### TASK DATA
========
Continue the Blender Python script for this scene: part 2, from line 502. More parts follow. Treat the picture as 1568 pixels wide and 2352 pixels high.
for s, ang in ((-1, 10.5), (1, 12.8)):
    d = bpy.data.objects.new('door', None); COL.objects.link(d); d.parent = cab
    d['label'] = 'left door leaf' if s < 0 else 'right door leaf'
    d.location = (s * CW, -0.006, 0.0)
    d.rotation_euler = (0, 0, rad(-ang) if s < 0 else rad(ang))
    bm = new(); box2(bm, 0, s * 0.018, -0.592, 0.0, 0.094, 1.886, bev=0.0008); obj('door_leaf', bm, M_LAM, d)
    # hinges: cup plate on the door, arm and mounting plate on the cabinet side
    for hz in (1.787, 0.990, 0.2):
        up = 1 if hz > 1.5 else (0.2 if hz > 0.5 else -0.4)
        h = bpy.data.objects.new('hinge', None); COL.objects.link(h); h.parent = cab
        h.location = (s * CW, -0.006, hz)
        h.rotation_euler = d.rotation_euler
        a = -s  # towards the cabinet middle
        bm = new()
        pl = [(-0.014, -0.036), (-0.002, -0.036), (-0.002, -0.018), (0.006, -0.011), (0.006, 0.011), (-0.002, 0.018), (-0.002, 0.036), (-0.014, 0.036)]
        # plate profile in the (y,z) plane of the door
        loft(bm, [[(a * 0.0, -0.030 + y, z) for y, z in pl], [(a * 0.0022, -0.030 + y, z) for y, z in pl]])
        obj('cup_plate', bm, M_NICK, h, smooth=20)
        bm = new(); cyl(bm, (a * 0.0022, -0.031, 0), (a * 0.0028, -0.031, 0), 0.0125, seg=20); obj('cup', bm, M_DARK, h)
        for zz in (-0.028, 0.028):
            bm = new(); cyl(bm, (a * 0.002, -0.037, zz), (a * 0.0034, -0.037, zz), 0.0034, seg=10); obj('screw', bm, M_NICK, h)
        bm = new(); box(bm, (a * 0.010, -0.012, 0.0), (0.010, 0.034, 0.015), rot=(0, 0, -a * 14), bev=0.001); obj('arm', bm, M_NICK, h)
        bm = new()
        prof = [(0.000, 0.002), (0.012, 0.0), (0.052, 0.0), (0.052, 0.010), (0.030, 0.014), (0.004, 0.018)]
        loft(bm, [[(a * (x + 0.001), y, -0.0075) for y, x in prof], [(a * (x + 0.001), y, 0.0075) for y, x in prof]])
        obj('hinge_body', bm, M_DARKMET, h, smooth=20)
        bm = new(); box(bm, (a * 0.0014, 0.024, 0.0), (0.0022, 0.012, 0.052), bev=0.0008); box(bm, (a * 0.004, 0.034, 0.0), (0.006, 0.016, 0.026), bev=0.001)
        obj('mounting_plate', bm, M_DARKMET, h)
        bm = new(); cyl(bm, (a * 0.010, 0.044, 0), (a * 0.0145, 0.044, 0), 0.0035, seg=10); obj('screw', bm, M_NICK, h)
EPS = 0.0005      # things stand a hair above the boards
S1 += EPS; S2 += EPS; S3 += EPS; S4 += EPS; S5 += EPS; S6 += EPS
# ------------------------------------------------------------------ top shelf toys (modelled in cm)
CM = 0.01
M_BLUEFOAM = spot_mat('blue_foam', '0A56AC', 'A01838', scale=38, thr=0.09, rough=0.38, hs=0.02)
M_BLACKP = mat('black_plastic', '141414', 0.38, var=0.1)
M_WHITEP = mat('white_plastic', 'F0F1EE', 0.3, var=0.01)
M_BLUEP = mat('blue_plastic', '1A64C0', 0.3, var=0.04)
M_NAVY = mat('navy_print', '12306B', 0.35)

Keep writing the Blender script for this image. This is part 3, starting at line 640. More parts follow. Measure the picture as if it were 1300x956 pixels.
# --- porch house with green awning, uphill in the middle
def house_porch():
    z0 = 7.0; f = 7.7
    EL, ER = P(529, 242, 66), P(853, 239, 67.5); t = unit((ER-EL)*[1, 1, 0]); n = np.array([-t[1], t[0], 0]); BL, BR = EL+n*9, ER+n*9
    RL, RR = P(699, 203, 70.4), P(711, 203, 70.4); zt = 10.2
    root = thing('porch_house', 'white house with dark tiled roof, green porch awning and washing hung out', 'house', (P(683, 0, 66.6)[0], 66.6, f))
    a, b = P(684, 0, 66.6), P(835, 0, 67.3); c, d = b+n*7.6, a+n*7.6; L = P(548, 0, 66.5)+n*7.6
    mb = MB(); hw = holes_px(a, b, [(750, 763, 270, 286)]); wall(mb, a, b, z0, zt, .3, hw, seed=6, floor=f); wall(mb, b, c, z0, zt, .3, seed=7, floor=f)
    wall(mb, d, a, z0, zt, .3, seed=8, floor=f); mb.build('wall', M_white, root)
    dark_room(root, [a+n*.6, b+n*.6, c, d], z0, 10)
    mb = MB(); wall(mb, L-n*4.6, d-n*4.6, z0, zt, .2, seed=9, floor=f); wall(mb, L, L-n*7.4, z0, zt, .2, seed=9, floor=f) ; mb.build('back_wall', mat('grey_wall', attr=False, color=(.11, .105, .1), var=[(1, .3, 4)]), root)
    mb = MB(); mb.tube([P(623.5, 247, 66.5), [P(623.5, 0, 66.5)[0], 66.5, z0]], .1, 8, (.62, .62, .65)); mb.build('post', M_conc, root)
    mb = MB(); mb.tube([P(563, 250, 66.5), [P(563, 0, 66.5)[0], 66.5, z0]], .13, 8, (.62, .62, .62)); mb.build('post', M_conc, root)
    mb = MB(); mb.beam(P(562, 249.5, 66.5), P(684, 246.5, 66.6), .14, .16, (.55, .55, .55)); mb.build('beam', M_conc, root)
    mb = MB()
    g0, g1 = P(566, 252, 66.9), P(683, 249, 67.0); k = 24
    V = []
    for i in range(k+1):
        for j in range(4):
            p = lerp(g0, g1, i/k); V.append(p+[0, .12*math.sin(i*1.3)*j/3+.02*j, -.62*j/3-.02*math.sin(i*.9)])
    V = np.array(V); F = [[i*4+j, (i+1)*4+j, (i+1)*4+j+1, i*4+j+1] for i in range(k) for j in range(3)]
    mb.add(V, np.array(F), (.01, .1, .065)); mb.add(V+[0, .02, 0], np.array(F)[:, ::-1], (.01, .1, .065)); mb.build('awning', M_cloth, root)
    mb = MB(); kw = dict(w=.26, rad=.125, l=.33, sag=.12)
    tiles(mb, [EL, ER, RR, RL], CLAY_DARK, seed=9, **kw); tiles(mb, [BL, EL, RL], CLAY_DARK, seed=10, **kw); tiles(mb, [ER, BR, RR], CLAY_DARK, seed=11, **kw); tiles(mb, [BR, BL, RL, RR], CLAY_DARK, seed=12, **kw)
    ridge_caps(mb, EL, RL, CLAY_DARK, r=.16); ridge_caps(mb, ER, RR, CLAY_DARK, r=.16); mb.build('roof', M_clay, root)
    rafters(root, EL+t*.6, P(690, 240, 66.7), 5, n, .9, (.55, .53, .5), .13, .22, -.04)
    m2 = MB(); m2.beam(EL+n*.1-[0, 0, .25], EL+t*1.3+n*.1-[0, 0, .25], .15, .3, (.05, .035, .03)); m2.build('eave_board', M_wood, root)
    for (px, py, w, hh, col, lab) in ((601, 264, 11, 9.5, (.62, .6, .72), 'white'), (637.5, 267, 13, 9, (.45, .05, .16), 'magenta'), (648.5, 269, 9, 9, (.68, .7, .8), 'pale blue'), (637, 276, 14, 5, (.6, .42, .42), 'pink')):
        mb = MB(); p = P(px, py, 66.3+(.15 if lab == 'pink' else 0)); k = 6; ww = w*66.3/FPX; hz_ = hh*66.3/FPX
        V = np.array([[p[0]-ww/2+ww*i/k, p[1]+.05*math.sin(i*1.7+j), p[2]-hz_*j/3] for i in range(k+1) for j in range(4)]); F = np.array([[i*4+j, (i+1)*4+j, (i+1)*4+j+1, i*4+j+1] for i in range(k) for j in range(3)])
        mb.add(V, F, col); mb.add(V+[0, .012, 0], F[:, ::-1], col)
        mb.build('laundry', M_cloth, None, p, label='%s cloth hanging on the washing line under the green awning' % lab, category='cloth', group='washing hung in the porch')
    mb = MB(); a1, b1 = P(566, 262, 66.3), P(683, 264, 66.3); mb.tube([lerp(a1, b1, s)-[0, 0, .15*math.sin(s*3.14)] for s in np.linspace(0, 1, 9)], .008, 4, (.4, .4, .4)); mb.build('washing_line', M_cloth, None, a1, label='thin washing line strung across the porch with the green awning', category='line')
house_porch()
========
### WHAT IS ASKED
Your answer should be a single number: the count of lines in these records that hold the string "part".

### THE RESPONSE
2